Exercise - The listing must be reproduced in full, exactly as it stands.

== Data provided ==

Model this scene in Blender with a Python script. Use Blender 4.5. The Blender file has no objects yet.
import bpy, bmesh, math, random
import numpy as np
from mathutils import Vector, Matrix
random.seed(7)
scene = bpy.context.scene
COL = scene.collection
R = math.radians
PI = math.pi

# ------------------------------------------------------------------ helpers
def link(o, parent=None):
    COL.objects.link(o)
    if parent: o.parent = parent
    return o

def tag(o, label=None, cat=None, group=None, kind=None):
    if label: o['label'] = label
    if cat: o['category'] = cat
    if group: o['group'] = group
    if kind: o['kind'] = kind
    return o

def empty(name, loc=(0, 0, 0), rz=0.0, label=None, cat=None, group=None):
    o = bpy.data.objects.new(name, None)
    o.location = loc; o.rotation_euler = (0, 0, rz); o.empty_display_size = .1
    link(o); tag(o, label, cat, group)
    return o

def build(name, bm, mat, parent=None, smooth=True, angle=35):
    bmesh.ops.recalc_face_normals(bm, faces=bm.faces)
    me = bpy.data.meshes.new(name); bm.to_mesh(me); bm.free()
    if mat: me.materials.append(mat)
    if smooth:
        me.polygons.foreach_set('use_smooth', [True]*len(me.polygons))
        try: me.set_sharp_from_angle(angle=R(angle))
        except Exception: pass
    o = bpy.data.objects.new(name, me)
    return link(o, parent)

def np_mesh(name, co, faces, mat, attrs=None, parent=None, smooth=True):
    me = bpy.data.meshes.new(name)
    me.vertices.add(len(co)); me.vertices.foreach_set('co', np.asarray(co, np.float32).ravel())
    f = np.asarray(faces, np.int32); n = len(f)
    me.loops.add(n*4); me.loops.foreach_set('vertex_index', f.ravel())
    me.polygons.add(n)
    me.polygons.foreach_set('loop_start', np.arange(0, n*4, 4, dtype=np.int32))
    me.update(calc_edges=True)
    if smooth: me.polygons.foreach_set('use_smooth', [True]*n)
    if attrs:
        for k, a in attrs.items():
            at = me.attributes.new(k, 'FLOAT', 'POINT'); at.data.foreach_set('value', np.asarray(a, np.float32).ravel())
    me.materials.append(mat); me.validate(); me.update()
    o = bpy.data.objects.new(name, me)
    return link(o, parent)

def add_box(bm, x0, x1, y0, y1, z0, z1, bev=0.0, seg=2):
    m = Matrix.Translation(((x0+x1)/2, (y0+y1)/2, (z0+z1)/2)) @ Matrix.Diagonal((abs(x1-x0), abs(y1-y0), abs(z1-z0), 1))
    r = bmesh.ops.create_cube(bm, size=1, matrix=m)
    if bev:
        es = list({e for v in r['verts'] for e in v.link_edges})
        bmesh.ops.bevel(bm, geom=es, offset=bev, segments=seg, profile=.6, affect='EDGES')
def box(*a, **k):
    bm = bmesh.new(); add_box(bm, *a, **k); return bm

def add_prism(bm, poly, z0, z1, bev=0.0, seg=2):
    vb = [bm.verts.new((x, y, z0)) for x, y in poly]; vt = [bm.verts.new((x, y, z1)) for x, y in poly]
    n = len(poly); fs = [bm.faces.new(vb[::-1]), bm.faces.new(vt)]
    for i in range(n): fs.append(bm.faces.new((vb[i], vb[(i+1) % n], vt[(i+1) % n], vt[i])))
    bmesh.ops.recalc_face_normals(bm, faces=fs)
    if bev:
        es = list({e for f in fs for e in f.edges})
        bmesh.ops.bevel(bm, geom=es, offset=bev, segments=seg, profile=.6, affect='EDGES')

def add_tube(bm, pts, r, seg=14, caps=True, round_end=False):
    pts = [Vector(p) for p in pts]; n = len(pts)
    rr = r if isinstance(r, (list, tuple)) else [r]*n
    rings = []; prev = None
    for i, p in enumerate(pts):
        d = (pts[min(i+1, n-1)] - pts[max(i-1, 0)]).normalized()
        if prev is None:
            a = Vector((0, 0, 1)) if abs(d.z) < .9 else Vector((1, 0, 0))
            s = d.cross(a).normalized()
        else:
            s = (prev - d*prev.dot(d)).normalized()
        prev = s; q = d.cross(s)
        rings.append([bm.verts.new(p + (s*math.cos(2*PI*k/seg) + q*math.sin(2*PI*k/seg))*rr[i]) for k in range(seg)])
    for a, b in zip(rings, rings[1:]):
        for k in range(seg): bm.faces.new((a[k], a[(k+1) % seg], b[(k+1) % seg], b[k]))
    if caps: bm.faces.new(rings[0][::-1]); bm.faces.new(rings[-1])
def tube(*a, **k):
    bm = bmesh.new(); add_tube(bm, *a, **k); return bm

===

Expected answer -
Model this scene in Blender with a Python script. Use Blender 4.5. The Blender file has no objects yet.
import bpy, bmesh, math, random
import numpy as np
from mathutils import Vector, Matrix
random.seed(7)
scene = bpy.context.scene
COL = scene.collection
R = math.radians
PI = math.pi

# ------------------------------------------------------------------ helpers
def link(o, parent=None):
    COL.objects.link(o)
    if parent: o.parent = parent
    return o

def tag(o, label=None, cat=None, group=None, kind=None):
    if label: o['label'] = label
    if cat: o['category'] = cat
    if group: o['group'] = group
    if kind: o['kind'] = kind
    return o

def empty(name, loc=(0, 0, 0), rz=0.0, label=None, cat=None, group=None):
    o = bpy.data.objects.new(name, None)
    o.location = loc; o.rotation_euler = (0, 0, rz); o.empty_display_size = .1
    link(o); tag(o, label, cat, group)
    return o

def build(name, bm, mat, parent=None, smooth=True, angle=35):
    bmesh.ops.recalc_face_normals(bm, faces=bm.faces)
    me = bpy.data.meshes.new(name); bm.to_mesh(me); bm.free()
    if mat: me.materials.append(mat)
    if smooth:
        me.polygons.foreach_set('use_smooth', [True]*len(me.polygons))
        try: me.set_sharp_from_angle(angle=R(angle))
        except Exception: pass
    o = bpy.data.objects.new(name, me)
    return link(o, parent)

def np_mesh(name, co, faces, mat, attrs=None, parent=None, smooth=True):
    me = bpy.data.meshes.new(name)
    me.vertices.add(len(co)); me.vertices.foreach_set('co', np.asarray(co, np.float32).ravel())
    f = np.asarray(faces, np.int32); n = len(f)
    me.loops.add(n*4); me.loops.foreach_set('vertex_index', f.ravel())
    me.polygons.add(n)
    me.polygons.foreach_set('loop_start', np.arange(0, n*4, 4, dtype=np.int32))
    me.update(calc_edges=True)
    if smooth: me.polygons.foreach_set('use_smooth', [True]*n)
    if attrs:
        for k, a in attrs.items():
            at = me.attributes.new(k, 'FLOAT', 'POINT'); at.data.foreach_set('value', np.asarray(a, np.float32).ravel())
    me.materials.append(mat); me.validate(); me.update()
    o = bpy.data.objects.new(name, me)
    return link(o, parent)

def add_box(bm, x0, x1, y0, y1, z0, z1, bev=0.0, seg=2):
    m = Matrix.Translation(((x0+x1)/2, (y0+y1)/2, (z0+z1)/2)) @ Matrix.Diagonal((abs(x1-x0), abs(y1-y0), abs(z1-z0), 1))
    r = bmesh.ops.create_cube(bm, size=1, matrix=m)
    if bev:
        es = list({e for v in r['verts'] for e in v.link_edges})
        bmesh.ops.bevel(bm, geom=es, offset=bev, segments=seg, profile=.6, affect='EDGES')
def box(*a, **k):
    bm = bmesh.new(); add_box(bm, *a, **k); return bm

def add_prism(bm, poly, z0, z1, bev=0.0, seg=2):
    vb = [bm.verts.new((x, y, z0)) for x, y in poly]; vt = [bm.verts.new((x, y, z1)) for x, y in poly]
    n = len(poly); fs = [bm.faces.new(vb[::-1]), bm.faces.new(vt)]
    for i in range(n): fs.append(bm.faces.new((vb[i], vb[(i+1) % n], vt[(i+1) % n], vt[i])))
    bmesh.ops.recalc_face_normals(bm, faces=fs)
    if bev:
        es = list({e for f in fs for e in f.edges})
        bmesh.ops.bevel(bm, geom=es, offset=bev, segments=seg, profile=.6, affect='EDGES')

def add_tube(bm, pts, r, seg=14, caps=True, round_end=False):
    pts = [Vector(p) for p in pts]; n = len(pts)
    rr = r if isinstance(r, (list, tuple)) else [r]*n
    rings = []; prev = None
    for i, p in enumerate(pts):
        d = (pts[min(i+1, n-1)] - pts[max(i-1, 0)]).normalized()
        if prev is None:
            a = Vector((0, 0, 1)) if abs(d.z) < .9 else Vector((1, 0, 0))
            s = d.cross(a).normalized()
        else:
            s = (prev - d*prev.dot(d)).normalized()
        prev = s; q = d.cross(s)
        rings.append([bm.verts.new(p + (s*math.cos(2*PI*k/seg) + q*math.sin(2*PI*k/seg))*rr[i]) for k in range(seg)])
    for a, b in zip(rings, rings[1:]):
        for k in range(seg): bm.faces.new((a[k], a[(k+1) % seg], b[(k+1) % seg], b[k]))
    if caps: bm.faces.new(rings[0][::-1]); bm.faces.new(rings[-1])
def tube(*a, **k):
    bm = bmesh.new(); add_tube(bm, *a, **k); return bm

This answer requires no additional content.